▸ **Supplied information**:
______

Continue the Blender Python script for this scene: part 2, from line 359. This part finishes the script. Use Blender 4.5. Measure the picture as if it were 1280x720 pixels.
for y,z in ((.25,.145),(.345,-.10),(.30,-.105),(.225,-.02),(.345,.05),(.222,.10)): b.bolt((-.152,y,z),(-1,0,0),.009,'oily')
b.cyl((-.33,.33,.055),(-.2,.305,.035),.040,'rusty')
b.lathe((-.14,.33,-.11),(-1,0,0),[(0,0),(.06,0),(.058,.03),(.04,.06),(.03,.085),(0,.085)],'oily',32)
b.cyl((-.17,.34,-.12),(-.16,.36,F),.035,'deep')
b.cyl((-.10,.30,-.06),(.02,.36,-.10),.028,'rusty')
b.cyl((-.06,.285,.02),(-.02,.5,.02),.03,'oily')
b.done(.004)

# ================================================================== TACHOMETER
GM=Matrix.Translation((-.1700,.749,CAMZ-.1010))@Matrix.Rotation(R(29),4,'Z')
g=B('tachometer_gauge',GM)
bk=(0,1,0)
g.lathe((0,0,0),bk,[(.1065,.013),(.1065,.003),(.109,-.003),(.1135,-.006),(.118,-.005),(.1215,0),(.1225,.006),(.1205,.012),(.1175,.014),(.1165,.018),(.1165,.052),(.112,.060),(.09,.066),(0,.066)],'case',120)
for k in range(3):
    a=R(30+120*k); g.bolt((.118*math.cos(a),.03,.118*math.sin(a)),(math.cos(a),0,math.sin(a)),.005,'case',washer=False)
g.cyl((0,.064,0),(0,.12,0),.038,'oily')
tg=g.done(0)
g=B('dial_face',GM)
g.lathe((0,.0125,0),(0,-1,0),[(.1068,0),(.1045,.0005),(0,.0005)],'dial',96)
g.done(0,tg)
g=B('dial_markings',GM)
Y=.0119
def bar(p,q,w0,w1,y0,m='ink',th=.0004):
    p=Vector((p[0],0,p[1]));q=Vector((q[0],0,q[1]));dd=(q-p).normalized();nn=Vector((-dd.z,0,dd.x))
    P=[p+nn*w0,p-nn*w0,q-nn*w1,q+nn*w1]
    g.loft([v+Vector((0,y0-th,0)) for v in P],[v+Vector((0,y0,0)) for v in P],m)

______

▸ **The task**: Copy the material above verbatim.

▸ **Response below**:
Continue the Blender Python script for this scene: part 2, from line 359. This part finishes the script. Use Blender 4.5. Measure the picture as if it were 1280x720 pixels.
for y,z in ((.25,.145),(.345,-.10),(.30,-.105),(.225,-.02),(.345,.05),(.222,.10)): b.bolt((-.152,y,z),(-1,0,0),.009,'oily')
b.cyl((-.33,.33,.055),(-.2,.305,.035),.040,'rusty')
b.lathe((-.14,.33,-.11),(-1,0,0),[(0,0),(.06,0),(.058,.03),(.04,.06),(.03,.085),(0,.085)],'oily',32)
b.cyl((-.17,.34,-.12),(-.16,.36,F),.035,'deep')
b.cyl((-.10,.30,-.06),(.02,.36,-.10),.028,'rusty')
b.cyl((-.06,.285,.02),(-.02,.5,.02),.03,'oily')
b.done(.004)

# ================================================================== TACHOMETER
GM=Matrix.Translation((-.1700,.749,CAMZ-.1010))@Matrix.Rotation(R(29),4,'Z')
g=B('tachometer_gauge',GM)
bk=(0,1,0)
g.lathe((0,0,0),bk,[(.1065,.013),(.1065,.003),(.109,-.003),(.1135,-.006),(.118,-.005),(.1215,0),(.1225,.006),(.1205,.012),(.1175,.014),(.1165,.018),(.1165,.052),(.112,.060),(.09,.066),(0,.066)],'case',120)
for k in range(3):
    a=R(30+120*k); g.bolt((.118*math.cos(a),.03,.118*math.sin(a)),(math.cos(a),0,math.sin(a)),.005,'case',washer=False)
g.cyl((0,.064,0),(0,.12,0),.038,'oily')
tg=g.done(0)
g=B('dial_face',GM)
g.lathe((0,.0125,0),(0,-1,0),[(.1068,0),(.1045,.0005),(0,.0005)],'dial',96)
g.done(0,tg)
g=B('dial_markings',GM)
Y=.0119
def bar(p,q,w0,w1,y0,m='ink',th=.0004):
    p=Vector((p[0],0,p[1]));q=Vector((q[0],0,q[1]));dd=(q-p).normalized();nn=Vector((-dd.z,0,dd.x))
    P=[p+nn*w0,p-nn*w0,q-nn*w1,q+nn*w1]
    g.loft([v+Vector((0,y0-th,0)) for v in P],[v+Vector((0,y0,0)) for v in P],m)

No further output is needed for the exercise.